Capital Flight to the U.S.: How Latin America's Political Shift is Fueling Demand for EB-5 Visas & U.S. Real Estate
In recent years, there has been a significant shift in the political climate across Latin America. Left-wing governments are coming into power in several major economies, including Mexico, Brazil, Colombia, and Argentina, promoting a platform of larger government involvement, higher public spending, and increased intervention in the market. They aim to reduce inequality through higher taxes on the wealthy, expanded welfare systems, and more state-funded healthcare. Furthermore, they are showing a greater dedication to protecting the environment and adopting a more protectionist stance 1.
Yet, this political shift is happening against a backdrop of economic uncertainty. The region’s economy is forecasted to grow more slowly in 2023, with increasing recession risks. Latin America’s estimated GDP growth of 3.3% in 2022 is expected to slow down to only 1.5% in 2023 due to adverse external conditions and monetary tightening aimed at fighting high inflation. This economic deceleration is prompting concerns among High-Net-Worth Individuals (HNWIs), leading to potential capital flight 2.
One avenue for capital flight that’s gaining popularity among Latin American HNWIs is the U.S. EB-5 Immigrant Investor Visa Program. This program provides a pathway to U.S. residency for individuals who invest in a new commercial enterprise that creates jobs for U.S. workers. As of the EB-5 Reform and Integrity Act of 2022, the base investment amount has been set at $1,050,000, with a reduced amount of $800,000 for investments in Targeted Employment Areas (TEAs).
Data from the U.S. Department of State reveals a significant uptick in the issuance of EB-5 visas to Latin American nationals in recent years. In fiscal year 2022, Brazil led the region with 336 visas, followed by Mexico with 164 visas, and Venezuela with 103 visas. Argentina, Ecuador, Colombia, and Peru also showed a substantial interest, with 50, 24, 22, and 13 visas issued respectively 3.
Simultaneously, HNWIs in Latin America are not just securing U.S. residency through the EB-5 program, but are also strategically moving their assets into U.S. real estate as a hedge against inflation and political instability in their home countries. The U.S. real estate market, with its history of stability and potential for value appreciation, offers a safe haven for investors seeking to protect their assets from volatile economic conditions in Latin America. From luxury condos in Miami to commercial properties in New York, to single family home rental properties in Midwestern States like Ohio and Wisconsin, Latin American HNWIs are diversifying their investment portfolios by acquiring tangible assets in the U.S.

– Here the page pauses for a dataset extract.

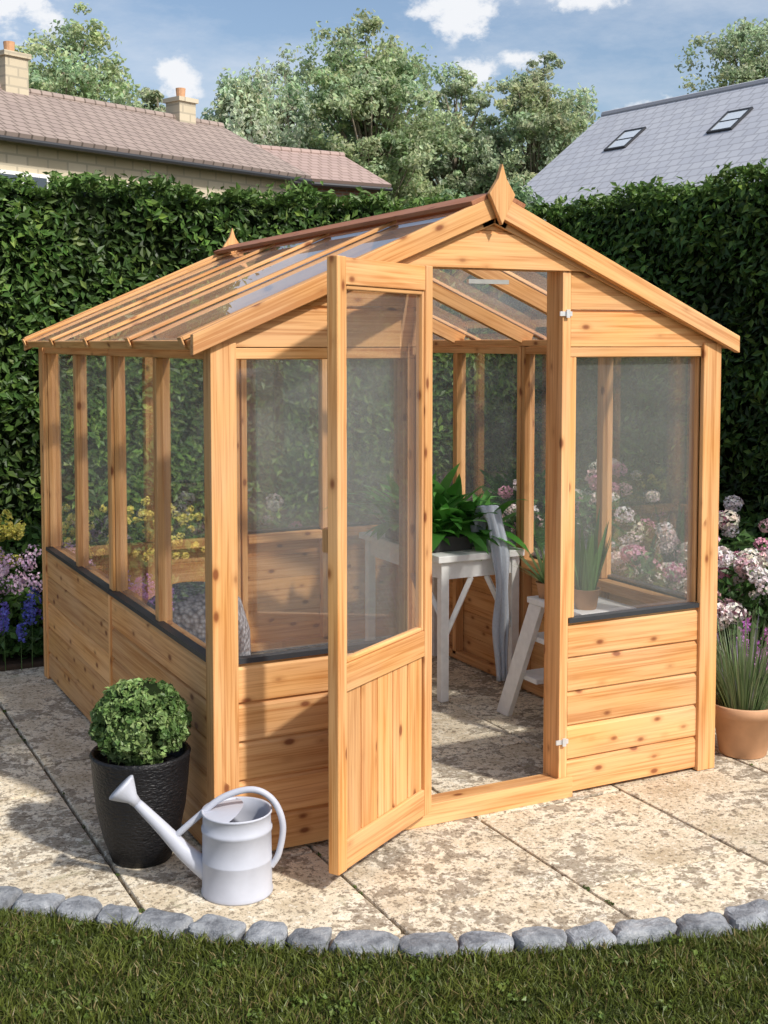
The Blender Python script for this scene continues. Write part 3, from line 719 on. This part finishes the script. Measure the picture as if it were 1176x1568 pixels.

This surge in U.S. property investments is particularly noticeable among HNWIs from countries experiencing significant economic and political challenges. For instance, wealthy individuals from Venezuela and Argentina, countries grappling with high inflation rates and political uncertainty, are increasingly turning to U.S. real estate as a form of wealth preservation.
Similarly, in Mexico and Brazil, where recent political shifts have led to concerns over potential economic policy changes, real estate investments in the U.S. offer a way to safeguard wealth against possible economic instability.
Importantly, these real estate investments often go hand in hand with the EB-5 visa program. By investing in qualifying commercial real estate projects, HNWIs not only secure a tangible asset in the U.S. but also have the opportunity to obtain U.S. residency. This dual benefit further increases the attractiveness of the EB-5 program and U.S. real estate for Latin American investors.
As Latin America continues to experience political and economic changes, the investment behaviors of its High-Net-Worth Individuals are likely to evolve as well. The U.S. EB-5 Immigrant Investor Visa Program and U.S. real estate market are proving to be compelling options for these individuals seeking to secure their wealth and future. As these trends continue, the U.S. is likely to remain a key destination for capital flight from Latin America.